In Matt’s Renwick’s book, Leading Like a C.O.A.C.H: 5 Strategies for Supporting Teaching and Learning, he concretely and succinctly breaks down effective coaching practices, ultimately answering the question:
“How do we empower our teachers and coaches (and ourselves in some instances) to cultivate a fertile environment which will lead to better instruction and greater student learning outcomes?”
As we have learned in the previous chapters, coaches must grow trust, organize priorities, and affirm positive practices. As these attributes are established, it is necessary to provide timely, meaningful, and effective feedback to our teachers in a way that will allow them to take ownership in their own learning.
Feedback for Growth
When we think of coaching, often the image of a competitive athletic or academic team comes to mind. We not only think of the coach as having influence on the team as a whole, but we also think of how the coach directs and influences each individual player. When I reflect on the multitude of coaches I have experienced in my life, the best coaches embraced the C.O.A.C.H. attributes.
My coaches poured time and energy to make me a better player, provided feedback on how to shoot the ball better, helped me practice, and trusted that I could transfer the knowledge to game situations. Through hundreds of little pieces of feedback, I became a good free-throw shooter. These pieces of feedback came during the middle of practice, after practice, in film sessions, before games, and during games.
As I became more experienced, the feedback changed. Rather than giving statements, I would be asked more questions. “Get your arm in the right position.” became “Do you see how your arm feels when extend?” I was able to self-adjust my own shooting form because I understood how to make corrections to have better success. It even began to feel weird when something wasn’t right. I could recognize attributes of my shot in real-time and make adjustments as needed. Ultimately, the coach could not control if I made the winning free throw; I needed to perform the action.
However, my performance was influenced by the continual feedback from my coaches.
This is the same with our teachers.
We can influence our teachers to grow, give them feedback, and provide tools needed for them to grow. We want them to be the masters of their own learning. Just as a coach gives feedback during the middle of practice, Renwick references that “inquiring in the moment” is an effective practice to “communicate feedback in a way that teachers hear it, own it, and use it” (pg. 117). We want them to perform and make adjustments in real-time so they can provide the best learning environment for our students to succeed. We want our teachers to recognize when something isn’t “feeling right” and make a quick pivot.
Great teachers can tell you immediately after the lesson if they hit the target. They do not need to wait to the see the results of the unit or state test. Great teachers will make the adjustment the next day to better meet the needs of the students in their class. These teachers often become the best teammates, and can also help other teachers recognize and make appropriate changes to best meet the needs of their students. When a feedback loop is established in a collaborative culture of improvement, the teacher’s desire to be coached will rise, their growth will increase, and student learning will soon follow.
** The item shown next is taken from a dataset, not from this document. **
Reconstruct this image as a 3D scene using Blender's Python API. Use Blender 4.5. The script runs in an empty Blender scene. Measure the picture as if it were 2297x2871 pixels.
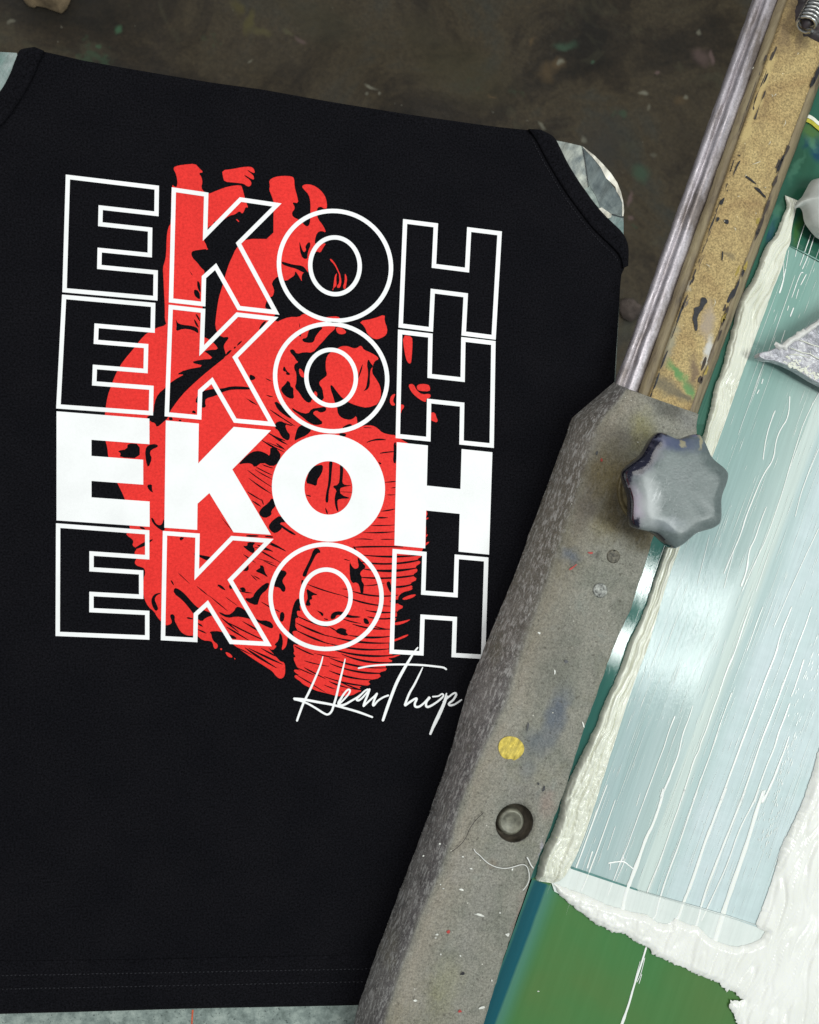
import bpy, bmesh, math, random
import numpy as np
from mathutils import Vector, Matrix, noise, geometry

random.seed(7)
rng = np.random.default_rng(7)
scene = bpy.context.scene
COL = scene.collection

# ------------------------------------------------------------------ camera
FPX = 2450.0                 # focal length in photograph pixels
IW, IH = 2297.0, 2871.0
TILT = math.radians(-8.5)
CAM = Vector((0.0, 0.0, 0.60))
cd = bpy.data.cameras.new("camera")
cam = bpy.data.objects.new("camera", cd)
COL.objects.link(cam)
cam.location = CAM
cam.rotation_euler = (0, TILT, 0)
cd.sensor_fit = 'HORIZONTAL'
cd.sensor_width = 36.0
cd.lens = 36.0 * FPX / IW
cd.clip_start = 0.02
cd.clip_end = 50
cd.dof.use_dof = True
cd.dof.focus_distance = 0.60
cd.dof.aperture_fstop = 16.0
scene.camera = cam
RM = Matrix.Rotation(TILT, 3, 'Y')

def P(px, py, z):
    """world point at height z seen at photograph pixel (px, py)"""
    d = RM @ Vector(((px - IW / 2) / FPX, -(py - IH / 2) / FPX, -1.0))
    t = (z - CAM.z) / d.z
    return CAM + d * t

# ------------------------------------------------------------------ world, lamps, exposure
world = bpy.data.worlds.new("World")
scene.world = world
world.use_nodes = True
bg = world.node_tree.nodes["Background"]
bg.inputs[0].default_value = (0.86, 0.93, 1.0, 1)
bg.inputs[1].default_value = 0.28
scene.view_settings.view_transform = 'Standard'
scene.view_settings.look = 'None'
scene.view_settings.exposure = 0.0
scene.view_settings.gamma = 1.0
scene.view_settings.use_curve_mapping = False

def area(name, loc, target, sx, sy, energy, col=(1, 1, 1), axis=None):
    l = bpy.data.lights.new(name, 'AREA')
    l.shape = 'RECTANGLE'; l.size = sx; l.size_y = sy; l.energy = energy; l.color = col
    o = bpy.data.objects.new(name, l); COL.objects.link(o)
    o.location = loc
    zax = (Vector(loc) - Vector(target)).normalized()
    xax = Vector(axis or (1, 0, 0)); xax = (xax - zax * xax.dot(zax)).normalized()
    yax = zax.cross(xax)
    o.rotation_euler = Matrix((xax, yax, zax)).transposed().to_euler()
    return o

# twin fluorescent tubes whose mirror image falls on the glossy screen beside the clamp
for k, (qx, qy) in enumerate(((1812, 1632), (1765, 1812))):
    Q = P(qx, qy, 0.013)
    v = Q - CAM
    L = Q + Vector((v.x, v.y, -v.z)) * (1.9 / -v.z)
    area("tube_lamp", L + Vector((0.10, -0.035, 0)), Q, 1.3, 0.085, 14, (0.94, 1.0, 0.97), (1, -0.36, 0))
area("ceiling_lamp", (-0.35, 0.9, 1.9), (0.1, 0, 0), 1.7, 1.2, 21, (1.0, 0.99, 0.95))
# ------------------------------------------------------------------ helpers
def link(o, parent=None, kind=None, label=None, cat=None, group=None):
    COL.objects.link(o)
    if parent:
        o.parent = parent
        root = parent
        off = Vector((0, 0, 0))
        while root:
            off += root.location
            root = root.parent
        o.location = -off
    if kind: o['kind'] = kind
    if label: o['label'] = label
    if cat: o['category'] = cat
    if group: o['group'] = group
    return o

def thing(name, label, cat, loc, group=None):
    o = bpy.data.objects.new(name, None)
    COL.objects.link(o)
    o.empty_display_size = 0.02
    o.location = loc
    o['label'] = label; o['category'] = cat
    if group: o['group'] = group
    return o

def mesh_obj(name, verts, faces, mat, parent=None, smooth=True, **kw):
    me = bpy.data.meshes.new(name)
    me.from_pydata([tuple(v) for v in verts], [], [tuple(int(i) for i in f) for f in faces])
    me.validate()
    me.update()
    if isinstance(mat, (list, tuple)):
        for m in mat: me.materials.append(m)
    else:
        me.materials.append(mat)
    if smooth:
        me.polygons.foreach_set("use_smooth", [True] * len(me.polygons))
    o = bpy.data.objects.new(name, me)
    return link(o, parent, **kw)

def chaikin(pts, n=2, closed=True):
    p = np.array(pts, float)
    for _ in range(n):
        q = np.roll(p, -1, 0) if closed else p[1:]
        a = p if closed else p[:-1]
        r = np.empty((2 * len(a), 2))
        r[0::2] = a * .75 + q * .25
        r[1::2] = a * .25 + q * .75
        if not closed:
            r = np.vstack([p[:1], r, p[-1:]])
        p = r
    return p

def inside(pts, poly):
    x, y = pts[:, 0], pts[:, 1]
    c = np.zeros(len(pts), bool)
    a = np.asarray(poly, float); b = np.roll(a, -1, 0)
    for (x0, y0), (x1, y1) in zip(a, b):
        if y0 == y1: continue
        m = ((y0 > y) != (y1 > y))
        c ^= m & (x < (x1 - x0) * (y - y0) / (y1 - y0) + x0)
    return c

def edge_dist(pts, poly, closed=True):
    a = np.asarray(poly, float); b = np.roll(a, -1, 0)
    if not closed: a, b = a[:-1], b[:-1]
    best = np.full(len(pts), 1e18)
    for p0, p1 in zip(a, b):
        d = p1 - p0; L = (d * d).sum()
        if L < 1e-12: continue
        t = np.clip(((pts - p0) @ d) / L, 0, 1)
        q = pts - (p0 + t[:, None] * d)
        best = np.minimum(best, (q * q).sum(1))
    return np.sqrt(best)

def cdt(polys, extra=None):
    vs, es = [], []
    for p in polys:
        n0 = len(vs); n = len(p)
        vs += [Vector((float(x), float(y))) for x, y in p]
        es += [(n0 + i, n0 + (i + 1) % n) for i in range(n)]
    if extra is not None:
        vs += [Vector((float(x), float(y))) for x, y in extra]
    r = geometry.delaunay_2d_cdt(vs, es, [], 0, 1e-4, False)
    V = np.array([(v.x, v.y) for v in r[0]])
    T = [f for f in r[2] if len(f) == 3]
    return V, np.array(T, int)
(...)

When we begin to embrace the attributes of Leading Like a C.O.A.C.H, teachers will embrace challenges as they begin to feel emboldened that they are making a difference in the lives of their students. As a result, the coaching process becomes an expected practice that will continually give real-time feedback to teachers fostering an increasingly collaborative and trusting learning environment. Teachers will become the masters of their own learning. They will learn, and students will grow.
This is the power of leading like a C.O.A.C.H.
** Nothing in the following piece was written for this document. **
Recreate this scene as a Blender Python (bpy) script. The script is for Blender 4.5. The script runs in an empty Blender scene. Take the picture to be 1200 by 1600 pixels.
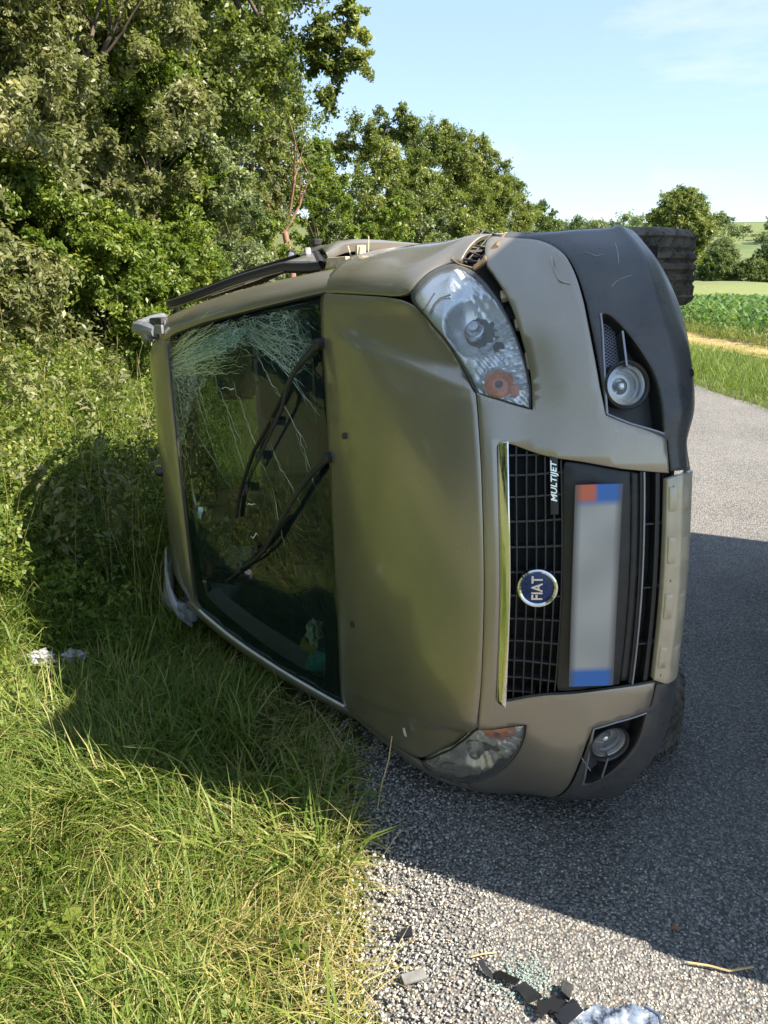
import bpy, bmesh, math, random
import numpy as np
from mathutils import Vector, Matrix, kdtree
from mathutils.geometry import delaunay_2d_cdt
rng = np.random.default_rng(7); random.seed(7)
R = math.radians
sc = bpy.context.scene
col = sc.collection
# ------------------------------------------------------------------ camera, sky, sun, exposure
CAM_H = 1.6224
cam_d = bpy.data.cameras.new('camera'); cam = bpy.data.objects.new('camera', cam_d); col.objects.link(cam)
cam.location = (0, 0, CAM_H); cam.rotation_euler = (R(90 - 17.392), 0, 0)
cam_d.sensor_fit = 'VERTICAL'; cam_d.sensor_height = 24; cam_d.lens = 24 * 1256.28 / 1600
cam_d.clip_start = .05; cam_d.clip_end = 4000
sc.camera = cam
SUN_EL, SUN_AZ = R(46), (.911, -.412)            # sun stands to the right and a little behind the camera
world = bpy.data.worlds.new('World'); sc.world = world; world.use_nodes = True
wn, wl = world.node_tree.nodes, world.node_tree.links
wn.clear()
wo = wn.new('ShaderNodeOutputWorld'); bg = wn.new('ShaderNodeBackground'); sky = wn.new('ShaderNodeTexSky')
sky.sky_type = 'NISHITA'; sky.sun_disc = False; sky.sun_elevation = SUN_EL
sky.sun_rotation = math.atan2(SUN_AZ[0], SUN_AZ[1]); sky.air_density = 1.0; sky.dust_density = .25; sky.ozone_density = 1.6
bg.inputs['Strength'].default_value = .125
tc = wn.new('ShaderNodeTexCoord'); mp = wn.new('ShaderNodeMapping'); mp.inputs['Scale'].default_value = (1.5, 1.5, 6.5)
nz = wn.new('ShaderNodeTexNoise'); nz.inputs['Scale'].default_value = 1.9; nz.inputs['Detail'].default_value = 9; nz.inputs['Roughness'].default_value = .62
rp = wn.new('ShaderNodeValToRGB'); rp.color_ramp.elements[0].position = .50; rp.color_ramp.elements[1].position = .80
rp.color_ramp.elements[0].color = (0, 0, 0, 1); rp.color_ramp.elements[1].color = (.75, .75, .75, 1)
mxs = wn.new('ShaderNodeMix'); mxs.data_type = 'RGBA'
mxs.inputs[7].default_value = (3.3, 3.35, 3.45, 1)
wl.new(tc.outputs['Generated'], mp.inputs['Vector']); wl.new(mp.outputs[0], nz.inputs['Vector']); wl.new(nz.outputs['Fac'], rp.inputs[0])
wl.new(rp.outputs[0], mxs.inputs[0]); hz = wn.new('ShaderNodeMix'); hz.data_type = 'RGBA'; hz.inputs[0].default_value = .66; hz.inputs[7].default_value = (1.48, 2.0, 2.72, 1); wl.new(sky.outputs[0], hz.inputs[6]); wl.new(hz.outputs[2], mxs.inputs[6]); wl.new(mxs.outputs[2], bg.inputs[0]); wl.new(bg.outputs[0], wo.inputs[0])
sun_d = bpy.data.lights.new('sun', 'SUN'); sun_d.energy = 5.0; sun_d.angle = R(.53); sun_d.color = (1, .90, .74)
sun = bpy.data.objects.new('sun', sun_d); col.objects.link(sun)
_d = Vector((SUN_AZ[0] * math.cos(SUN_EL), SUN_AZ[1] * math.cos(SUN_EL), math.sin(SUN_EL)))
sun.rotation_euler = _d.to_track_quat('Z', 'Y').to_euler(); sun.location = (20, -8, 20)
vs = sc.view_settings; vs.view_transform = 'Standard'; vs.look = 'None'; vs.gamma = 1; vs.use_curve_mapping = False
vs.exposure = 1.5
sc.cycles.max_bounces = 8; sc.cycles.transparent_max_bounces = 12
# ------------------------------------------------------------------ materials
class NT:
    def __init__(s, name):
        s.m = bpy.data.materials.new(name); s.m.use_nodes = True; s.n = s.m.node_tree.nodes; s.l = s.m.node_tree.links
        s.b = s.n['Principled BSDF']; s.out = s.n['Material Output']
    def new(s, t, **k):
        nd = s.n.new('ShaderNode' + t)
        for a, v in k.items():
            if a in nd.inputs: nd.inputs[a].default_value = v
            else: setattr(nd, a, v)
        return nd
    def set(s, **k):
        for a, v in k.items(): s.b.inputs[a.replace('_', ' ')].default_value = v
        return s
    def noise(s, scale, detail=4, rough=.55, vec=None):
        nd = s.new('TexNoise', Scale=scale, Detail=detail, Roughness=rough)
        if vec is None: vec = s.pos()
        s.l.new(vec, nd.inputs['Vector']); return nd.outputs['Fac']
    def pos(s):
        if not hasattr(s, '_p'): s._p = s.new('TexCoord').outputs['Object']
        return s._p
    def ramp(s, fac, stops):
        nd = s.new('ValToRGB'); e = nd.color_ramp.elements
        while len(e) < len(stops): e.new(.5)
        for q, (p, c) in zip(e, stops): q.position = p; q.color = tuple(c) + (1,) if len(c) == 3 else c
        s.l.new(fac, nd.inputs[0]); return nd.outputs[0]
    def mix(s, fac, a, b):
        nd = s.new('Mix', data_type='RGBA')
        for i, v in ((0, fac), (6, a), (7, b)):
            if hasattr(v, 'is_linked'): s.l.new(v, nd.inputs[i])
            else: nd.inputs[i].default_value = v if i == 0 else tuple(v) + (1,)
        return nd.outputs[2]
    def base(s, c): s.l.new(c, s.b.inputs['Base Color']); return s
    def rough(s, c): s.l.new(c, s.b.inputs['Roughness']); return s
    def bump(s, h, strength=.3, dist=.01):
        nd = s.new('Bump', Strength=strength, Distance=dist); s.l.new(h, nd.inputs['Height']); s.l.new(nd.outputs[0], s.b.inputs['Normal']); return s
def simple(name, c, rough=.5, metal=0, noise=0, scale=40, coat=0, bump=0, spec=None):
    t = NT(name); t.set(Base_Color=tuple(c) + (1,), Roughness=rough, Metallic=metal)
    if coat: t.set(Coat_Weight=coat, Coat_Roughness=.06)
    if spec is not None: t.b.inputs['Specular IOR Level'].default_value = spec
    if noise:
        f = t.noise(scale, 6)
        t.base(t.ramp(f, [(.3, [x * (1 - noise) for x in c]), (.7, [min(1, x * (1 + noise)) for x in c])]))
        t.rough(t.ramp(f, [(.3, [max(.02, rough - .08)] * 3), (.7, [min(1, rough + .1)] * 3)]))
        if bump: t.bump(f, bump, .003)
    return t.m
M = {}
def make_paint():
    t = NT('champagne_paint'); t.set(Metallic=.68, Roughness=.36, Coat_Weight=.8, Coat_Roughness=.10)
    fl = t.noise(900, 2); dust = t.noise(5, 8, .7); sp = t.new('TexVoronoi', Scale=42.0); t.l.new(t.pos(), sp.inputs['Vector'])
    c = t.ramp(fl, [(.3, (.31, .275, .228)), (.7, (.41, .37, .312))])
    spots = t.ramp(sp.outputs['Distance'], [(.05, (1, 1, 1)), (.10, (0, 0, 0))])
    gs = t.new('SeparateColor'); t.l.new(sp.outputs['Color'], gs.inputs[0]); gate = t.ramp(gs.outputs[0], [(.80, (0, 0, 0)), (.84, (.75, .75, .75))])
    mlt = t.new('Mix', data_type='RGBA', blend_type='MULTIPLY'); mlt.inputs[0].default_value = 1
    t.l.new(spots, mlt.inputs[6]); t.l.new(gate, mlt.inputs[7])
    c = t.mix(mlt.outputs[2], c, (.55, .52, .44))
    c = t.mix(t.ramp(dust, [(.45, (0, 0, 0)), (.85, (.22, .22, .22))]), c, (.30, .26, .19)); t.base(c)
    t.rough(t.ramp(dust, [(.35, (.33,) * 3), (.75, (.45,) * 3)]))
    rc = t.ramp(dust, [(.35, (.07,) * 3), (.8, (.22,) * 3)]); t.l.new(rc, t.b.inputs['Coat Roughness'])
    return t.m
M['paint'] = make_paint()
M['black'] = simple('black_plastic', (.028, .029, .032), .42, 0, .35, 30, spec=.5)
def make_clad():
    t = NT('grained_cladding'); t.set(Roughness=.36)
    d = t.noise(6, 8, .7); t.base(t.ramp(d, [(.35, (.052, .055, .064)), (.75, (.10, .10, .10))]))
    w = t.new('TexWave', Scale=3.2, Distortion=28.0, Detail=6.0); w.inputs['Detail Scale'].default_value = 2.2; t.l.new(t.pos(), w.inputs['Vector'])
    t.rough(t.ramp(d, [(.3, (.22,) * 3), (.8, (.40,) * 3)])); t.bump(t.noise(900, 2), .10, .001); return t.m
M['clad'] = make_clad()
M['deep'] = simple('deep_black', (.008, .008, .009), .7)
M['gloss'] = simple('gloss_black', (.012, .012, .014), .12)
M['frit'] = simple('black_frit', (.006, .007, .008), .25)
M['rubber'] = simple('window_seal', (.015, .015, .016), .6)
M['chrome'] = simple('chrome', (.80, .80, .80), .07, 1, .05, 60)
M['refl'] = simple('headlamp_reflector', (.86, .88, .91), .24, .60, .06, 25)
M['lamp_chrome'] = simple('fog_reflector', (.50, .51, .53), .32, 1, .15, 60)
M['skid'] = simple('silver_plastic', (.54, .485, .385), .36, .35, .10, 20)
M['silver'] = simple('rail_silver', (.30, .31, .36), .35, .5, .12, 30)
M['tyre'] = NT('tyre_rubber').m
def make_tyre():
    t = NT('dusty_tyre'); t.set(Roughness=.82); t.base(t.ramp(t.noise(14, 7, .7), [(.35, (.04, .037, .034)), (.75, (.23, .20, .165))])); t.bump(t.noise(120, 4), .2, .002); return t.m
M['tyre'] = make_tyre()
M['rim'] = simple('wheel_steel', (.35, .35, .36), .38, .9, .1)
M['cabin'] = simple('cabin_plastic', (.035, .038, .042), .6, 0, .3)
M['fabric'] = simple('seat_fabric', (.05, .055, .065), .95, 0, .4, 120)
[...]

Tyler Keener serves as a consultant and coach to Ohio districts in State Support Team Region 9, focusing on school improvement. He provides principal coaching to leadership teams through The Ohio Leadership for Inclusion, Implementation, & Instructional Improvement (OLi4). Tyler also supports training on Universal Design for Learning (UDL) and Secondary Transition. He serves both community and traditional schools to promote positive learning outcomes for all students.
Prior to joining the State Support Team, Tyler worked as a high school principal for the previous decade. He also serves on the board for the Ohio Association of Secondary School Administrators, supporting secondary principals throughout Ohio.
Tyler can be reached at linkedin.com/in/tyler-r-keener
Tyler, I think that the questions you posed are great way to start setting the stage for effective coaching. It is so important that administrators and coaches work together to identify a common vision for what coaching will look like and what the purpose is. This also needs to be communicated clearly to staff. This helps a lot toward full transparency and building trust. Your attributes for an effective coach are spot on with what needs to be seen in our schools' instructional coaches. I have seen situations where instructional coaches are referred to as the "coaching police". This type of coaching culture does not help teachers become more effective. In fact is does quite the opposite. It leads to avoidance and/or going through the motions. This comes back to setting up the purpose of instructional coaching and what can be expected. Thanks for your thought-provoking post!